Solche Wertungen lassen aber außer Acht, dass sich Let’s-Play-Videos, die das Geschehen aktueller und klassischer Spiele auf Plattformen wie YouTube abrufbar machen, großer Beliebtheit erfreuen. Selbst für versierte Spieler üben diese offensichtlich einen größeren Reiz aus, als ihnen von kritischen Stimmen zugestanden wird.

Dass Computerspiele und Filme ihre Wege kreuzen, ist längst nicht mehr ungewöhnlich. Egal ob Spieleverfilmungen oder Filmverspielungen - die Unterhaltungsbranche sieht das kommerzielle Potenzial hinter derartigen Umwandlungen, meist ohne Rücksicht auf die Frage nach der Eignung. Dass sich ein Film aber auf ein formales Detail statt auf inhaltliche Übereinstimmung konzentriert - wie in „Hardcore“ mit der Egoperspektive, die in Shooter-Spielen zum Einsatz kommt - bildet eine Ausnahme.
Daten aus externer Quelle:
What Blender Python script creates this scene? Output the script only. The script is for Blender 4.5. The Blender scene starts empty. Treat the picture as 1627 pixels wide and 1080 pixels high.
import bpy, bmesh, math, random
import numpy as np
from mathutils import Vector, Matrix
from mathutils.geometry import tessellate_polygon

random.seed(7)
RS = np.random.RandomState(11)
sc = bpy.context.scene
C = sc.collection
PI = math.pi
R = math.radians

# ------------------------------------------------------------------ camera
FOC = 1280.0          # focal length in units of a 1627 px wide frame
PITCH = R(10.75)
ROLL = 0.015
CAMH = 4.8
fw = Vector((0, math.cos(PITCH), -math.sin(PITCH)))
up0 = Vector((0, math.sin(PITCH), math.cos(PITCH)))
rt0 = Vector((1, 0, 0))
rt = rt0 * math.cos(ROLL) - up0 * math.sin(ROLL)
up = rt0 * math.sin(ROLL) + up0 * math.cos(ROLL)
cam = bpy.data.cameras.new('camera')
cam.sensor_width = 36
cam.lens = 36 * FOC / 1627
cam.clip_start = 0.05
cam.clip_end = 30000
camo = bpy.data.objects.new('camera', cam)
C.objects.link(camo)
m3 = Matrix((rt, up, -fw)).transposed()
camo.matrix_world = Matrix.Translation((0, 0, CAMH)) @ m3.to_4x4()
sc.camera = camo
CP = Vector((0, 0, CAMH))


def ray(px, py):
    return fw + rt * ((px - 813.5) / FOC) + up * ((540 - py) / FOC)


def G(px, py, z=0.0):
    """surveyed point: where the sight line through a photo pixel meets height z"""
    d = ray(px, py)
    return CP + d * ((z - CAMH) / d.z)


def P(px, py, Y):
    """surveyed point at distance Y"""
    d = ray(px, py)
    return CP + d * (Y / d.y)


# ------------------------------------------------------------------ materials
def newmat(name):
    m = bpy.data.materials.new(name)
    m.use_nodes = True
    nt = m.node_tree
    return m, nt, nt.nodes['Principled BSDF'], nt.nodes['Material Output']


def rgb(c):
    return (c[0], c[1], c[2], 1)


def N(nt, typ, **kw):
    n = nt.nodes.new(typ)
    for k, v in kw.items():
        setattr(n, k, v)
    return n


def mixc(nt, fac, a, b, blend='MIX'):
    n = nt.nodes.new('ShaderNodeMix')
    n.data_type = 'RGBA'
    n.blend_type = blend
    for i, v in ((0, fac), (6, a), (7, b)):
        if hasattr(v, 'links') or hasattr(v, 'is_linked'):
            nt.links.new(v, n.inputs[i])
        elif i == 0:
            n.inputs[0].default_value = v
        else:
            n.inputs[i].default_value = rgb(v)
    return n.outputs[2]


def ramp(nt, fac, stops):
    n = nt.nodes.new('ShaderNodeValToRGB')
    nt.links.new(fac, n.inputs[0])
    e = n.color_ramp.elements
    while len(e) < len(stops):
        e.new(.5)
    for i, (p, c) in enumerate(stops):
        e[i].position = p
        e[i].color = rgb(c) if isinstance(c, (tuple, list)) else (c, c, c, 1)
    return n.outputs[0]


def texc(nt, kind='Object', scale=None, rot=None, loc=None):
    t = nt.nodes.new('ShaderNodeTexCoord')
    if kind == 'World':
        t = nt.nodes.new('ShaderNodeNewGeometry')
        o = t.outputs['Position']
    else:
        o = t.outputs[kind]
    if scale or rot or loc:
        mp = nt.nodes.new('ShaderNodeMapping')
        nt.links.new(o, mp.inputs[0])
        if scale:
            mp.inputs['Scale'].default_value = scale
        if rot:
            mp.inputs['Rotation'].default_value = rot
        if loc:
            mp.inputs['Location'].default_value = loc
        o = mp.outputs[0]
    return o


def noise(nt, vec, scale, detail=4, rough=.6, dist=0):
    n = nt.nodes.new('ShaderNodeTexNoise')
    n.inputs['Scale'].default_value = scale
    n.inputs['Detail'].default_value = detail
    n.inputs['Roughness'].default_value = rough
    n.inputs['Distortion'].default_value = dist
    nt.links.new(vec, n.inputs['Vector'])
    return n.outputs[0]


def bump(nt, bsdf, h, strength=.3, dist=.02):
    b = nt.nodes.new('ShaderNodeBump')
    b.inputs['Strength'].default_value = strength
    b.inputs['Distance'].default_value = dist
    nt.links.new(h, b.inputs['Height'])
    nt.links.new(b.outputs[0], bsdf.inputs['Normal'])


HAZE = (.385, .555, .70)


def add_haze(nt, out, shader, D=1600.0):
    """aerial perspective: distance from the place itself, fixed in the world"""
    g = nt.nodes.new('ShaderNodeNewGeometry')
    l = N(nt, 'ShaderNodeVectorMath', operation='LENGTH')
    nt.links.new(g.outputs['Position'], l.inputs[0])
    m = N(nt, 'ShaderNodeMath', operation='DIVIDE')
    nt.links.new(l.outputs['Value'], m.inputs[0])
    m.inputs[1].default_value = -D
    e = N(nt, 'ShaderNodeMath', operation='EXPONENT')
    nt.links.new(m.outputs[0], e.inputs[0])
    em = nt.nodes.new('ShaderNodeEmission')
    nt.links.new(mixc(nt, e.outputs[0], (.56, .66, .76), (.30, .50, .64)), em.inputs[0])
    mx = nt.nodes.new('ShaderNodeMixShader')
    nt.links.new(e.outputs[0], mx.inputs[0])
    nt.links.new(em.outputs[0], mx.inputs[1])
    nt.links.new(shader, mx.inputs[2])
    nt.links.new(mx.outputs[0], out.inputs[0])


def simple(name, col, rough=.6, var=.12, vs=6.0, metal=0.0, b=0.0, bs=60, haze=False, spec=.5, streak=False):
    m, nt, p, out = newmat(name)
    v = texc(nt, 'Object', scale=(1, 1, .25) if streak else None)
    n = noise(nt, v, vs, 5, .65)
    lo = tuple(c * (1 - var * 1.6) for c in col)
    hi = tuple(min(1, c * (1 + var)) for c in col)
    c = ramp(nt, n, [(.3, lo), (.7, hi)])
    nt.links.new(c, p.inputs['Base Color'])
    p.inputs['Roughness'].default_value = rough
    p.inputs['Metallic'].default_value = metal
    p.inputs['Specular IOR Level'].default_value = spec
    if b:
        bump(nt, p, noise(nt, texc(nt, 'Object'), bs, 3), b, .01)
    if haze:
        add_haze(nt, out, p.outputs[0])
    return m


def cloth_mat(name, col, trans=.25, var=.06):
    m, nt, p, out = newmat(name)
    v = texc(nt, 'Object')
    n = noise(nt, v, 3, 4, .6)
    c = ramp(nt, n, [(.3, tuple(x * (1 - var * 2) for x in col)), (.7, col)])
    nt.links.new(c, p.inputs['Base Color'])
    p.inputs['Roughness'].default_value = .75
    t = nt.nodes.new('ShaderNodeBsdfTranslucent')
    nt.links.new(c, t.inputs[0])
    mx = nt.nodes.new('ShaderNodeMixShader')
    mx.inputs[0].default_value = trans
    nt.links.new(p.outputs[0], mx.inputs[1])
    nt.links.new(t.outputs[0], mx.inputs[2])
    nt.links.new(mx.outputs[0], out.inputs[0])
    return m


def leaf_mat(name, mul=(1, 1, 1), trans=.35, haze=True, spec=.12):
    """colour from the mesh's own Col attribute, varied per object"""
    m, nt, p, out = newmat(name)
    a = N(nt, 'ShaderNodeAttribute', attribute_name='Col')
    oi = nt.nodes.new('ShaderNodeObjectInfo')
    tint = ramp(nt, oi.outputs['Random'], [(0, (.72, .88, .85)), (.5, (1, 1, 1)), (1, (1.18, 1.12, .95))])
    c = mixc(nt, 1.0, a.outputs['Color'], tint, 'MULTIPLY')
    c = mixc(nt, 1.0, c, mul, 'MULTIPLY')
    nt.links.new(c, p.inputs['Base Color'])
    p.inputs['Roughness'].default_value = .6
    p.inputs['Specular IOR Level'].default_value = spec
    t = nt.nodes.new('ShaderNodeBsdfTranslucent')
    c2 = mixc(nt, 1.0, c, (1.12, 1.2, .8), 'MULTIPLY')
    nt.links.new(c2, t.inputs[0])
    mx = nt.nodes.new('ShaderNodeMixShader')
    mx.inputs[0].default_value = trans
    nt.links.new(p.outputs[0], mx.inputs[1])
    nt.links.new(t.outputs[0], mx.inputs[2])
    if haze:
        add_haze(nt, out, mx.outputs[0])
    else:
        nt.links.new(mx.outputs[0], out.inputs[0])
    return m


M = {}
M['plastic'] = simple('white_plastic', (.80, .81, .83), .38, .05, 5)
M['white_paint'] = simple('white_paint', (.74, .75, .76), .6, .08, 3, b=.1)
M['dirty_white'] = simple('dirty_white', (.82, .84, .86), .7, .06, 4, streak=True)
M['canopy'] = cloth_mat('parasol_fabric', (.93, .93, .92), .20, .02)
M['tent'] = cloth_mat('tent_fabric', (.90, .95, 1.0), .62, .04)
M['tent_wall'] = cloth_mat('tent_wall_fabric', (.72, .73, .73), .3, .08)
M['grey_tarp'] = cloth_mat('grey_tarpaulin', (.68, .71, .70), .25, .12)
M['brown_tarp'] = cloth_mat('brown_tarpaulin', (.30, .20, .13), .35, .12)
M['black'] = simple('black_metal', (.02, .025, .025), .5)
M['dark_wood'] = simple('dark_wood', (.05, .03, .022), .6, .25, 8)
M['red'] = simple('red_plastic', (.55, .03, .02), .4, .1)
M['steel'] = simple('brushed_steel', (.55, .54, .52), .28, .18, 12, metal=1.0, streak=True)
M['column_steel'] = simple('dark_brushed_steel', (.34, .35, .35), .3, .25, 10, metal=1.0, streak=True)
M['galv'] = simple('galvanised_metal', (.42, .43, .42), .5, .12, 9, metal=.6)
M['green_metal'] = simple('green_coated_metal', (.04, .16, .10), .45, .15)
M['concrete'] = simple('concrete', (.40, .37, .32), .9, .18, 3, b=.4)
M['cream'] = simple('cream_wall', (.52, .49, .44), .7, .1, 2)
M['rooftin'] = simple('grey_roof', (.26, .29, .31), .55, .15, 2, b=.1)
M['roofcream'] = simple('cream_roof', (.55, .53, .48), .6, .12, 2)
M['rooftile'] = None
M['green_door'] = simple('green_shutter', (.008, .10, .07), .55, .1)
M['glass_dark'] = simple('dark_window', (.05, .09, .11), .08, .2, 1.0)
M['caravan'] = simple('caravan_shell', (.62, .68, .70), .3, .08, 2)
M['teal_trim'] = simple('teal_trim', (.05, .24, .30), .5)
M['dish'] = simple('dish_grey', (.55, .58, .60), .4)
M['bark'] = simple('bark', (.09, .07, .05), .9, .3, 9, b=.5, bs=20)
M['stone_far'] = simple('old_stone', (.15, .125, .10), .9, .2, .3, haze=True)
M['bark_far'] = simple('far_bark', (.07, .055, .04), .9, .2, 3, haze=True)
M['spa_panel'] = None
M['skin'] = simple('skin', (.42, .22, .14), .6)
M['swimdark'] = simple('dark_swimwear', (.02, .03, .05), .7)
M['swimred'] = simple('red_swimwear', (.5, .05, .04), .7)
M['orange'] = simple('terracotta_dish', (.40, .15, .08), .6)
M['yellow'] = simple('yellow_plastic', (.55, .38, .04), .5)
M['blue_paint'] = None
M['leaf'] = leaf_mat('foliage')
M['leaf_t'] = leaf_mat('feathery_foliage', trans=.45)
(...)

Die Wurzeln der Bildsprache von „Hardcore“ sind nicht ausschließlich im Bereich der Computerspiele zu suchen. Gerade in Russland ist die Dashcam - eine Kamera, die an der Scheibe eines Fahrzeugs angebracht wird und damit den Blickwinkel des Fahrers einfängt - ein weit verbreitetes Werkzeug, um sich als Lenker rechtlich abzusichern. Immer wieder finden Videos von Unfällen ihren Weg auf Streamingplattformen.

Ausblick in die Zukunft?

Naischuller stellte mit seinem Debüt keinen inhaltlichen Meilenstein auf oder revolutionierte das Genre für immer. Im Gegenteil - im Kern erinnert die Geschichte an Klassiker aus den 80er Jahren, ganz nach dem Motto: Mit Muskelkraft lässt sich jedes Problem lösen. Damit orientiert sich der russische Regisseur gleichermaßen an Actionspielen, die häufig inhaltliche Tiefe vermissen lassen.

Formal ist „Hardcore“ ein Ausblick auf eine mögliche Zukunft, in der die Gruppenerfahrung des Kinos dem Einzelerlebnis mit dem Virtual-Reality-Helm weichen könnte. Letztendlich ist Protagonist Henry auf einer Ebene mit dem Publikum, die vierte Wand dadurch verschwommen. Dass das trotz inhaltlicher Schwächen ein packendes Erlebnis sein kann, zeigt Naischuller mit seinem handwerklich einwandfreien „Hardcore“ jedenfalls.